Review || Sole Survivor by Zachary Ashford



An uninhabited island… Several hundred hidden cameras… Ten contestants who think they’re stranded… One man employed to thin their numbers…

One predatory species determined to feed…

For the contestants of television’s latest prime-time reality show, the plane crash is a mere inconvenience on their way to fame and fortune. Unfortunately, there’s no rescue coming. Instead, the producers have other ideas, like watching them find the island’s killer creatures for themselves…

Like watching them die.

Tune in and discover who will be the Sole Survivor!

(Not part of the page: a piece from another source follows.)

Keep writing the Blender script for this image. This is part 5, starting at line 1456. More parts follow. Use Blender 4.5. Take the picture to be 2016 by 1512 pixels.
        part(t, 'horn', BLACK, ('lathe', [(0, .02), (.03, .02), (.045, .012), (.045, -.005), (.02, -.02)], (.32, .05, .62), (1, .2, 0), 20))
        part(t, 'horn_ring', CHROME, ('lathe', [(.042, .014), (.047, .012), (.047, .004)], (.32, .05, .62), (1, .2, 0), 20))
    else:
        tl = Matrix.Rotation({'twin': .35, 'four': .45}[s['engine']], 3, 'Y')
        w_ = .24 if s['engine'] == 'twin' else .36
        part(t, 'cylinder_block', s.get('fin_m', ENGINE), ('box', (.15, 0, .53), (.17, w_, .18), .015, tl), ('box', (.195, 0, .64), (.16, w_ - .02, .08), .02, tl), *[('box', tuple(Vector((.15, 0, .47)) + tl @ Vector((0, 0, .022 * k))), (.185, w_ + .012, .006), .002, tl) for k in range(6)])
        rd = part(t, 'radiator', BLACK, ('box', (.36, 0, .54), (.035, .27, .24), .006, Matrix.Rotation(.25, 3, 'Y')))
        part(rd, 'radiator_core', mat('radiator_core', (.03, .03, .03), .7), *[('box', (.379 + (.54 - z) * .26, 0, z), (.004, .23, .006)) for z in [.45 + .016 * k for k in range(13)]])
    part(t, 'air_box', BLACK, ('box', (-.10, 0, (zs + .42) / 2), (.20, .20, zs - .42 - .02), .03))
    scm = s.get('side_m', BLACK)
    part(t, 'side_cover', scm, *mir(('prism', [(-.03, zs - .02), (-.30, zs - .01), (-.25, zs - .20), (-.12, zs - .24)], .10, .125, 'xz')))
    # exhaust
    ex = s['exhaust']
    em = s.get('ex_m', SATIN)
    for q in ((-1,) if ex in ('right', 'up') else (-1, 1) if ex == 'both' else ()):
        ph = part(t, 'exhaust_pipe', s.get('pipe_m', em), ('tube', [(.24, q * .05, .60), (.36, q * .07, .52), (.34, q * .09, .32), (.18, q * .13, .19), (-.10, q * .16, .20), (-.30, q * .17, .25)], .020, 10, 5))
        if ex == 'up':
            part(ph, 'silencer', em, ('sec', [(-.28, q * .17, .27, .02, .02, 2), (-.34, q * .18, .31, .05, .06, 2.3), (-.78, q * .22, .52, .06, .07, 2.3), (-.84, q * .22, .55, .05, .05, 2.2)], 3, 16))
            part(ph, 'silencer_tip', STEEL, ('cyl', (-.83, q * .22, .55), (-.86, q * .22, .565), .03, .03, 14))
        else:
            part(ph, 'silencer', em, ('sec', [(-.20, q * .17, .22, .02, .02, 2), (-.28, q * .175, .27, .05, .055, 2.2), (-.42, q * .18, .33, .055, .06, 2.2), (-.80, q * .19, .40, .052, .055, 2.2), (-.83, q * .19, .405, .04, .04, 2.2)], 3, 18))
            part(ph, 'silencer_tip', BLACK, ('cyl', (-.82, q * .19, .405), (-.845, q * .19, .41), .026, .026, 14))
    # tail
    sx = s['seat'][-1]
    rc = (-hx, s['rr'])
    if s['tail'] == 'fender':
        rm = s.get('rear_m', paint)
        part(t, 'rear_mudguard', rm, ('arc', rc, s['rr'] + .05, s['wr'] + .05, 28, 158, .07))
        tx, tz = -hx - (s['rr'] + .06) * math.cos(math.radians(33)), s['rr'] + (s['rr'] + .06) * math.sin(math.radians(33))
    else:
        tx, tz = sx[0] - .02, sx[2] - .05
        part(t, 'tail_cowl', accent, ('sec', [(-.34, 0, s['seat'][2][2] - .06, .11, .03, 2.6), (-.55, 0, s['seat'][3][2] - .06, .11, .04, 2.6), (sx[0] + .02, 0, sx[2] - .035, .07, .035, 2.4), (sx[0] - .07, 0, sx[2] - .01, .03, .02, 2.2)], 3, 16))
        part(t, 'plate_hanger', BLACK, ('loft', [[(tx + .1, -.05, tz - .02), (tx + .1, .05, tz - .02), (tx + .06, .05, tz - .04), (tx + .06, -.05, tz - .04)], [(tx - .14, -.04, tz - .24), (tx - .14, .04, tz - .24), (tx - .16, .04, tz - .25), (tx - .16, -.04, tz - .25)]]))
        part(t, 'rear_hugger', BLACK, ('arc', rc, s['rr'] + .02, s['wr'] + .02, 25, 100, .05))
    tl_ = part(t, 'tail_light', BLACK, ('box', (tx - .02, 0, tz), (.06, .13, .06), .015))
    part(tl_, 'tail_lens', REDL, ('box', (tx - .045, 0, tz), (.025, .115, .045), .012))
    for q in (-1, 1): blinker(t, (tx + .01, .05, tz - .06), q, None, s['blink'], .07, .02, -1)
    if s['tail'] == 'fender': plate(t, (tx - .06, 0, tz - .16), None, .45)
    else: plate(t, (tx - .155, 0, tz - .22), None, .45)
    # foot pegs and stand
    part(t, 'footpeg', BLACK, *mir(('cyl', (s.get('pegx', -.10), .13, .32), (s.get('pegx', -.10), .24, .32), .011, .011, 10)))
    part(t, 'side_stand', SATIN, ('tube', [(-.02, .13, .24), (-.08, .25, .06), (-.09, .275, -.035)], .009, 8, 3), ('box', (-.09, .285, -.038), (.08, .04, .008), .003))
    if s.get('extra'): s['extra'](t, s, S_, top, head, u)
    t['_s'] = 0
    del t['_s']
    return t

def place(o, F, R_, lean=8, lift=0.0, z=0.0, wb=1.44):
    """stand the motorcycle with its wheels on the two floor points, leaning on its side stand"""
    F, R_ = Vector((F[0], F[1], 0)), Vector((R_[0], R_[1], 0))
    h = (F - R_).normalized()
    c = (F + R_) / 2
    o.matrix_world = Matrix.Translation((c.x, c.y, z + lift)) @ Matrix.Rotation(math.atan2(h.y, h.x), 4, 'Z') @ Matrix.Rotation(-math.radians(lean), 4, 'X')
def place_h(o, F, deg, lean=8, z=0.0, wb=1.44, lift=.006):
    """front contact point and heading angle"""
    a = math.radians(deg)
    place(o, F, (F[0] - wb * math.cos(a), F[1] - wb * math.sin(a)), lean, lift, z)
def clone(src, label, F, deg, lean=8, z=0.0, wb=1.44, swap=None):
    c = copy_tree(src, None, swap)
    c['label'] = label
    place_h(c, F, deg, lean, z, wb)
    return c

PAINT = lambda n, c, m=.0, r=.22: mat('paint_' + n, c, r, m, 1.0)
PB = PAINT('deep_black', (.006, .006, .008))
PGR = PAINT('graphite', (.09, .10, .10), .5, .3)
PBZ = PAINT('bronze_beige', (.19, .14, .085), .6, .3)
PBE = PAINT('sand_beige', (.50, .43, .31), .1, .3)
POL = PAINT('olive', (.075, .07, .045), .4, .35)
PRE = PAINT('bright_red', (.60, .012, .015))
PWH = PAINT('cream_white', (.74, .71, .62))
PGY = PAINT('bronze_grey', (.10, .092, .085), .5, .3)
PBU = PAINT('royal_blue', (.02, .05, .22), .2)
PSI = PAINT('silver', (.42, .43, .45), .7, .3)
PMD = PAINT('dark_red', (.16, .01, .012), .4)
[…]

Book 6 in the Rewind-or-Die series: imagine your local movie rental store back in the ’70s, ’80s, and ’90s, remember all those fantastic covers. Remember taking those movies home and watching in awe as the stories unfolded in nasty rainbows of gore, remember the atmosphere and textures. Remember the blood.


  

I'm not a fan of reality television. It's too ridiculous and conspired for me to enjoy it. However, I am a fan of B-movie killer creature free-for-alls, and this installment of the Rewind or Die series doesn't shy away from blood and guts. When you have killer creatures, does it really matter how ludicrous it is? I don't think so. 

When a plane full of wannabe famous reality contestants crashes on their way to an uninhabited tropical destination, the survivors discover that it's not so uninhabited after all...and the locals are hungry. This gore-fest rejects all pretentious attempts at suspense building and immediately goes for the throat. Sole Survivor seemed a little overwhelming at first with all the different characters. Who are all these people? What are their backstories? Who cares! They're dead!! Don't get too attached—not that you would given the scarcity of setup but the lack of character building works in the story's favor.  

In fact, it's easy to find yourself rooting for the other team. The "drop bears" aren't exactly cute and cuddly koala cousins and therefore have no problem with ripping off your face! The only thing bigger than these furry muscles is the body count as they rip and tear and gnaw their way through the contestants. Eventually, some of group wise up to what's lurking in the canopy above and actually manage to knock off a few of the creatures, but don't fear, there's still plenty of teeth and claws to go around—not to mention the other contestants!

Sole Survivor is a quick read bursting with all the best mangled and macerated demises. No two deaths are alike! Snappy dialogue and tongue-in-cheek humor made this marsupial murder fete another Rewind or Die win.